Stéphanie Gibaud – cadre : un système d’évasion fiscale élaboré par la banque UBS, en 2008.

Hella Kherief – aide-soignante : le mauvais traitement des personnes âgées dans un EHPAD, en 2018.

À titre d’exemple, Stéphanie Gibaud, qui a accepté de prendre des risques en collaborant plusieurs années avec le service des douanes judiciaires, n’a touché que 3 000 euros de dommages et intérêts en novembre 2018, quand la banque UBS a été condamnée à verser une amende de 3,7 milliards d’euros, plus 800 millions de dommages et intérêts, à l’État, sans compter le rapatriement de près de 5 milliards d’euros de dizaine de milliers de comptes offshore. Depuis cette affaire, Stéphanie Gibaud vit des minima sociaux.

 

Le contenu du régime de protection

Quant à la définition européenne du lanceur d’alerte, elle est plus large que celle érigée en droit français : au-delà des salariés, sont aussi concernés les anciens salariés, actionnaires et personnes travaillant pour des contractants, sous-traitants et fournisseurs. L’article 2 de la directive prévoit également la protection de tout tiers ayant aidé ou étant lié au lanceur d’alerte (collègue, parent, etc.).

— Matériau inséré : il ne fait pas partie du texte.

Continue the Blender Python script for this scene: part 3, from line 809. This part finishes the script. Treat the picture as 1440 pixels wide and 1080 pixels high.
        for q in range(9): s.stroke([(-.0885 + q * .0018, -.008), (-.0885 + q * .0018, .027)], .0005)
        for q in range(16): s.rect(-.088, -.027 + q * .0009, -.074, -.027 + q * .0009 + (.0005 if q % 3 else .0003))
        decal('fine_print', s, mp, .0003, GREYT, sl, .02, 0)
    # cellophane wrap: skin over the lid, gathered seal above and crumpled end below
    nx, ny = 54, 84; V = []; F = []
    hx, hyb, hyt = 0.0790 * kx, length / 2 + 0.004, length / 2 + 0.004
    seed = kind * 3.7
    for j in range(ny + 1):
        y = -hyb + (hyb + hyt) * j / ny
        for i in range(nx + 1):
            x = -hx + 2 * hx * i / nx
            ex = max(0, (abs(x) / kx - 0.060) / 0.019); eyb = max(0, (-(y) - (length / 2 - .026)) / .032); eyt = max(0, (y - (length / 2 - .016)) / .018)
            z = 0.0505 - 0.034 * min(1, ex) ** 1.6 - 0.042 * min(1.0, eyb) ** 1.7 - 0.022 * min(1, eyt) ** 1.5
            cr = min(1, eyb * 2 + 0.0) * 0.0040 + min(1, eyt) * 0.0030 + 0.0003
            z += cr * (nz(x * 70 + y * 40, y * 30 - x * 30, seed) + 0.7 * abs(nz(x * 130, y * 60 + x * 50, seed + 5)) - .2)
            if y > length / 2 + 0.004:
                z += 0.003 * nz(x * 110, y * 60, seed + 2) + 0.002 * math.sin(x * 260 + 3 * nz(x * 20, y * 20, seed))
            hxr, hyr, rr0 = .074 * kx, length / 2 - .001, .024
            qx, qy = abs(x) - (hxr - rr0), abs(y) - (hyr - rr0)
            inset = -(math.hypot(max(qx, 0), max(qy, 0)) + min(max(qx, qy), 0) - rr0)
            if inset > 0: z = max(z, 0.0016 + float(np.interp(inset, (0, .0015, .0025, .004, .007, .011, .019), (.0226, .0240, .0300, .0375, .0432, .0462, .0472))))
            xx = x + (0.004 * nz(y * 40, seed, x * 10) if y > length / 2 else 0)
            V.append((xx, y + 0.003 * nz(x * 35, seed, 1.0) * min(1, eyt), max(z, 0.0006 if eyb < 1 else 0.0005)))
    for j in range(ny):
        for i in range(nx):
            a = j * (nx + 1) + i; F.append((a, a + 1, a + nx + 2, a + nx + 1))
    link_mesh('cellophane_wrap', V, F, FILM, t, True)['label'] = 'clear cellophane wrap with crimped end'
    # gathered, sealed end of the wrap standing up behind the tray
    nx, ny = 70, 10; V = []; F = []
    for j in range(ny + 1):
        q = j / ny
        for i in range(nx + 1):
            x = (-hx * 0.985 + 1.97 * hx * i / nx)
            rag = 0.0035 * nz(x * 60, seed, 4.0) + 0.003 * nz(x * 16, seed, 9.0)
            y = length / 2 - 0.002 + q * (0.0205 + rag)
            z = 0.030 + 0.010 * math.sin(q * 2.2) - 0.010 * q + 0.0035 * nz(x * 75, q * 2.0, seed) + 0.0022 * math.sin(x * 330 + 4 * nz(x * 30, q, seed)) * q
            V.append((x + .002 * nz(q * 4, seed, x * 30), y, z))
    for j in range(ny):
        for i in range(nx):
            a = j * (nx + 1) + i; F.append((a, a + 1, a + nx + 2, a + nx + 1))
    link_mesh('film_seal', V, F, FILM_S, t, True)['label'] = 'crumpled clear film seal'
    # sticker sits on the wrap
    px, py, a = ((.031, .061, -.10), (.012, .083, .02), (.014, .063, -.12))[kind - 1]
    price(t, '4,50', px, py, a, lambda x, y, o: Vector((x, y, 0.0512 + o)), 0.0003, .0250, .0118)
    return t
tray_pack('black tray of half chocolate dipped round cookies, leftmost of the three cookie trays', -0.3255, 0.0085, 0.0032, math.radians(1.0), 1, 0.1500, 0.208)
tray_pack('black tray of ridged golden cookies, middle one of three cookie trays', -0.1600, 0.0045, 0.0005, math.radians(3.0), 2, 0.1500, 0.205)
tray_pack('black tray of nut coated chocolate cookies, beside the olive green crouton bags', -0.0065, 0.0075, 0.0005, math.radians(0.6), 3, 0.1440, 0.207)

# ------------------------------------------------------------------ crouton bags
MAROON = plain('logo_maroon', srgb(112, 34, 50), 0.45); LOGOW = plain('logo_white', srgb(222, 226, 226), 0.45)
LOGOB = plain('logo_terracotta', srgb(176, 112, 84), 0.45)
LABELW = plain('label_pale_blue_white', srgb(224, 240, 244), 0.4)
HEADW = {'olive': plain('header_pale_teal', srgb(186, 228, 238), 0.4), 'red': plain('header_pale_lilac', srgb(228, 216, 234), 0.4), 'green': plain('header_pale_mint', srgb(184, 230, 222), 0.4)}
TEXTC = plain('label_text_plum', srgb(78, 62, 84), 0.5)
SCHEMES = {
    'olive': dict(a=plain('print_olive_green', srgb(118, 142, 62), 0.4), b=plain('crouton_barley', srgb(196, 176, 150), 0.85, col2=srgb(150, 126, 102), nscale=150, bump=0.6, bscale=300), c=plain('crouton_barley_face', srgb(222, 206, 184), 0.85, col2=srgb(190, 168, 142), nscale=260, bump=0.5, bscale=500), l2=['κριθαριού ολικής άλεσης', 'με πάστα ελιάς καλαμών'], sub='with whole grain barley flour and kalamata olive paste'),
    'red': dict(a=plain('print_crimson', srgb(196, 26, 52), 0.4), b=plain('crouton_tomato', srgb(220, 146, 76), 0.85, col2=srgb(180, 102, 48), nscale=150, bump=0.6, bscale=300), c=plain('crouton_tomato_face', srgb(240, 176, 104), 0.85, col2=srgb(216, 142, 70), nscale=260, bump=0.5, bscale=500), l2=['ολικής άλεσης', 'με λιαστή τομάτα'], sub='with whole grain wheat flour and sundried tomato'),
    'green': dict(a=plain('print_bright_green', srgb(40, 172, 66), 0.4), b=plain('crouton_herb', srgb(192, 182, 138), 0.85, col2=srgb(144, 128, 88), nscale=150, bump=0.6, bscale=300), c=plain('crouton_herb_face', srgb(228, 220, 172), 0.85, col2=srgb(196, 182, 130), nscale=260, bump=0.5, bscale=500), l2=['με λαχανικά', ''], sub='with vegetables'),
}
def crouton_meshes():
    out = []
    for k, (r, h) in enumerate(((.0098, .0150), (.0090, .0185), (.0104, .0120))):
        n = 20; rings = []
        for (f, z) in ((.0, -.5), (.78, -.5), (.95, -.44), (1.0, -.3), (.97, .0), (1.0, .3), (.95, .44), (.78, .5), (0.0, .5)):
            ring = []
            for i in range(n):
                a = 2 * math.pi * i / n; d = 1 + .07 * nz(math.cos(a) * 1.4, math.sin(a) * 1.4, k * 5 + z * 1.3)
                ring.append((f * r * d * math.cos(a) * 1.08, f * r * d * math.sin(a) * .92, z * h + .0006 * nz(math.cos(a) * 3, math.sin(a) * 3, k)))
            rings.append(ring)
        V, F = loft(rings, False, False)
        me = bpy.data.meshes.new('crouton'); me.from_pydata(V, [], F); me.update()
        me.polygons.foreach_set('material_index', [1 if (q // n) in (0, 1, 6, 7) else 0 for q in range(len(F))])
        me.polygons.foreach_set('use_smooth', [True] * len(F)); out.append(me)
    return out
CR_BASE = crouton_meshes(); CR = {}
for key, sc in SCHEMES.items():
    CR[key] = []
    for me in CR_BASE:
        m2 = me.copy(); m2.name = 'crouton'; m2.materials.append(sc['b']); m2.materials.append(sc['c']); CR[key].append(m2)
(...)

En outre, l’article 14 invite les États à créer une assistance juridique au profit des lanceurs d’alerte. Les États sont aussi incités à fournir un soutien financier et psychologique, ainsi qu’à garantir les mesures nécessaires à la réparation intégrale des dommages subis par le lanceur d’alerte.

Quant à la charge de la preuve, elle incombe à toute personne qui souhaitent agir en justice contre un lanceur d’alerte, celle-ci devant prouver que le préjudice infligé est sans rapport avec le signalement. Enfin, les sanctions interdites à l’égard d’un lanceur d’alerte sont définies plus largement. Au-delà de l’interdiction de porter atteinte au contrat de travail et de prononcer des mesures disciplinaires, l’article 14 proscrit tout traitement injuste, intimidation, mise en cause de la réputation de la personne ou rupture anticipée de contrat avec un fournisseur. L’article 15 ajoute que le lanceur d’alerte, à condition d’avoir respecté les procédures de signalement, est protégé en cas de procédures judiciaires annexes comme la diffamation ou l’atteinte au secret des affaires.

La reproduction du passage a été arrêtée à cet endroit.